Los lobos del este, de Quintela, para mi expresa una tentación de desdoblamiento. Para mí el núcleo de Quintela está en La piscina, en Buey, y en Los lobos del este, que son películas que se salen de la etiqueta “cine cubano”. Daniela Muñoz está terminando Mafifa, un largo documental que tiene valor en sí mismo, y que pasa el test de ¿acaso este filme pudo haber sido filmado en otro país? Este test a mí me resulta vital, porque expresa un despliegue de recursos que son identificables fuera de su entorno local. Habla de zonas sumergidas del alma de los cubanos que la Guerra Fría ha sepultado. Mafifa entonces es eso que no ha habido tiempo de contar sobre nosotros mismos, que está en todos los hombres y mujeres de todas las latitudes. José Luis Aparicio se ha decantado en su cine de ficción por obras que logran lo que en lucha libre se llama paso atrás. En la lucha libre, o greco, hay una anotación que se llama paso atrás, consiste en que el contrario logra ponerse en las espaldas de su contrincante, eso quiere decir también, digamos, que quien lo logra sale del dominio visual del rival y de su campo de influencia.

El cine cubano de estos realizadores que menciono ha querido salir de las babas del campo de influencia del poder en Cuba. De eso se trata, es lo que veo que está en El secadero. Aunque la peli hable de un par de policías que pertenecen a un cuerpo corrupto de policías, algo que en Cuba se conoce que pasa… son polis corruptos porque son demasiado humanos. Esa humanidad está bien descrita en la peli, tanto que no sales odiándolos, aunque percibes el mal. El mal los rodea. El cine que estos jóvenes han hecho está fuera de eso que se espera como cine cubano, que para mi generación es ese cine que no existe sin los errores y problemas que generó esa enorme combinada cañera que es la revolución, una combinada que a su paso acaba con el ecosistema natural del cañaveral y lo intenta homogenizar. En estas películas que he mencionado, hechas por jóvenes, la revolución ya no es el personaje central sublimado y culpable. Son películas que intentan un paso atrás. Y aunque no lo parezca, es un cine audaz, porque marcha a contrapelo de lo que se espera que se cuente de Cuba, que es similar a lo que se espera de El Salvador. Esto está muy bien. Pero el problema para mí ahora mismo es ¿hasta cuándo esa expansión del cine cubano va a seguir produciéndose? Es muy posible que vuelva a fracasar, porque ya ha fracasado en otras ocasiones.

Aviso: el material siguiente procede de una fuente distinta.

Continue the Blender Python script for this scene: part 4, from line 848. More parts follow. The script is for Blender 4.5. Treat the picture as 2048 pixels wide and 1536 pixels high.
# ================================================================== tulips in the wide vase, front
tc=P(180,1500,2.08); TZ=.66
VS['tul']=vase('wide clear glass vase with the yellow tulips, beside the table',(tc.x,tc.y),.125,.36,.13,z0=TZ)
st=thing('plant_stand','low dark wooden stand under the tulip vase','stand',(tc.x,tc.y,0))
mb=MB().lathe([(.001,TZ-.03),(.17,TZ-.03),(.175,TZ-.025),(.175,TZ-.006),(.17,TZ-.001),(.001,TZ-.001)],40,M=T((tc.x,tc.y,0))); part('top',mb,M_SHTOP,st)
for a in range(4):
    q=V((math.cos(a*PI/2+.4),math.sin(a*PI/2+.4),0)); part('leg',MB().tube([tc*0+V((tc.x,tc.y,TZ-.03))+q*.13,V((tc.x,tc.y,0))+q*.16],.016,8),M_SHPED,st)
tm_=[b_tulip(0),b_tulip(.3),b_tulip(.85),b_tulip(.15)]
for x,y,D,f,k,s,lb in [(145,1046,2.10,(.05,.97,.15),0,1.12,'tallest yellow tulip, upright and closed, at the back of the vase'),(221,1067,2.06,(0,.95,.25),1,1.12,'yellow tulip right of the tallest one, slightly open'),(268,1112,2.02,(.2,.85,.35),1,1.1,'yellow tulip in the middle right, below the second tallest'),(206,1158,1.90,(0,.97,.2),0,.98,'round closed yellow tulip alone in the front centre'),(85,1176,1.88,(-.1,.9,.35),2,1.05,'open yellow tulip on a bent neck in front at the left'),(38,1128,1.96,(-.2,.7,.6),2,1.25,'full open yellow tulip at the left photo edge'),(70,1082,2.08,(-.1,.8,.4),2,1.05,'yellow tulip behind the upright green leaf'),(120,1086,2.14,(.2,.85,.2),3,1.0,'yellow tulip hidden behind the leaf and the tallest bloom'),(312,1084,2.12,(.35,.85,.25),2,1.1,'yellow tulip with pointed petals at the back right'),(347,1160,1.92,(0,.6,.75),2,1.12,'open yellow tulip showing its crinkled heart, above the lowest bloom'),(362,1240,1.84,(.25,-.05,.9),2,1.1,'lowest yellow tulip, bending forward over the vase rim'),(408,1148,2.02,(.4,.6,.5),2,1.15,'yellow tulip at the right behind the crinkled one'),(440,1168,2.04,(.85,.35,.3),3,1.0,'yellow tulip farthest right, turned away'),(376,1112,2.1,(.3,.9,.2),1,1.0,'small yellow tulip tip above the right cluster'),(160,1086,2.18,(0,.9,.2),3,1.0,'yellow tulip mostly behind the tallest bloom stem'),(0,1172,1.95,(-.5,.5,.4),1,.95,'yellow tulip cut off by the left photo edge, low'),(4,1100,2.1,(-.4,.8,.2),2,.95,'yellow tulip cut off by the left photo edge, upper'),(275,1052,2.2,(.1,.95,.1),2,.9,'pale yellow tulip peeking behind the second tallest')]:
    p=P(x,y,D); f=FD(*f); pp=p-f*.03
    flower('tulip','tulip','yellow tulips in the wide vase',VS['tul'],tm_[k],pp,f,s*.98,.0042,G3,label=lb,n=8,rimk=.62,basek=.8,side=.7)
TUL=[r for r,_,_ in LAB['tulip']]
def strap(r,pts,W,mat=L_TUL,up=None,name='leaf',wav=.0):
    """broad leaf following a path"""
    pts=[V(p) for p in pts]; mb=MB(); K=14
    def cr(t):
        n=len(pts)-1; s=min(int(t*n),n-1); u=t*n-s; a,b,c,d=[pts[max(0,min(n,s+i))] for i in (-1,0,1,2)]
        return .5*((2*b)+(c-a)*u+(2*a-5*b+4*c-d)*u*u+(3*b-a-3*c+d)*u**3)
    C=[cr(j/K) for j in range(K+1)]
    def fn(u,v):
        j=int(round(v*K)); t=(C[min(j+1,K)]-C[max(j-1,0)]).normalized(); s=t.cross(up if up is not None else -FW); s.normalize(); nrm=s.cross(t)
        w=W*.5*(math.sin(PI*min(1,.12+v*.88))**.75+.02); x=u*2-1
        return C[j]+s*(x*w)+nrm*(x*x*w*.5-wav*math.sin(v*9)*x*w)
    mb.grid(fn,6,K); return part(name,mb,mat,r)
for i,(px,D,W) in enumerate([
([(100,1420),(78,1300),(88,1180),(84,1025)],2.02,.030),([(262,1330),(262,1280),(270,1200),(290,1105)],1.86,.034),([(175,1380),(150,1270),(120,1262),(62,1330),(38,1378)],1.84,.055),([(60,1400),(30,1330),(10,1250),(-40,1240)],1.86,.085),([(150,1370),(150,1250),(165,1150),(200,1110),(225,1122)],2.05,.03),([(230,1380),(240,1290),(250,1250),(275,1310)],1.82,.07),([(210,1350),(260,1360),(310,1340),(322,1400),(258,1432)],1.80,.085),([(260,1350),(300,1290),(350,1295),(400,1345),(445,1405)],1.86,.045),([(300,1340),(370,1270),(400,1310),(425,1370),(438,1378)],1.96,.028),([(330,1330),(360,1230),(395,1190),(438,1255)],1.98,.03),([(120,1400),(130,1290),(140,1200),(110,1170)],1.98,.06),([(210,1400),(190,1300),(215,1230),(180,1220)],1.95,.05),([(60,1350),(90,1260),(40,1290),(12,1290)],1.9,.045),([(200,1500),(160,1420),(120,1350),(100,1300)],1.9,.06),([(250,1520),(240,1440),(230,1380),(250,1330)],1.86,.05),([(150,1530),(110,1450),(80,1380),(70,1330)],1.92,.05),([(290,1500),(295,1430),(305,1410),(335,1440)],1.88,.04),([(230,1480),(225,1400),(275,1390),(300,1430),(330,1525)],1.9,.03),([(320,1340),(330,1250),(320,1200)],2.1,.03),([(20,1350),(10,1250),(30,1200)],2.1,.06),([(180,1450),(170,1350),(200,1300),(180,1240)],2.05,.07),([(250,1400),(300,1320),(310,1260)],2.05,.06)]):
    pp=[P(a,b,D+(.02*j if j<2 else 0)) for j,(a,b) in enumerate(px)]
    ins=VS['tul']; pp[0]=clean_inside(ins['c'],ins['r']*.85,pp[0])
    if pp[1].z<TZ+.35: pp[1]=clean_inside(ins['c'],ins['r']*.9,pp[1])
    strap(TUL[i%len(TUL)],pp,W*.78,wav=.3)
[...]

Los cineastas con este bicho expansivo dentro han huido de las tensiones que se viven en Cuba. Han huido de la represión política, de la represión que sufren sus amigos, de la inseguridad que genera la excesiva legislación que se vive en la Isla, donde no hay nada fijo. Los dirigentes son incapaces de gobernar sin cerrar puertas que ya habían abierto. Es un país fatal para invertir en nada, y vivir así, de decepción en decepción, es indigno. Porque nadie es dueño de su futuro, ni de su cuerpo. Uno siente que es propiedad de un grupo de personas radicales. De nada vale cuanto hayas leído, cuanto hayas meditado, de nada vale, por ejemplo, esta entrevista, si eres propiedad de unos dirigentes, de una supuesta vanguardia. Nadie está fuera de la influencia de la represión económica, de las prohibiciones, de la persecución de los fondos de financiamiento. A la par yo he observado que, por ejemplo, la mayoría de los que fueron a protestar al Ministerio de Cultura el 27 de noviembre son precisamente estos jóvenes cineastas que han intentado expandir el cine cubano. Así que hay una correspondencia entre esa expansión creativa y el posicionamiento político. O sea, van a ser perseguidos más tarde o más temprano, directa o indirectamente. Sus ideas, sus cuerpos, van a ser perseguidos aun cuando no hagan un cine críticamente frontal contra el poder. Quiero decir que el cine que preferiría hacer está dentro de un cine cubano muy frágil, que aún no ha cuajado, y que posiblemente no cuaje, y muera asfixiado, pero que es cubano, por supuesto.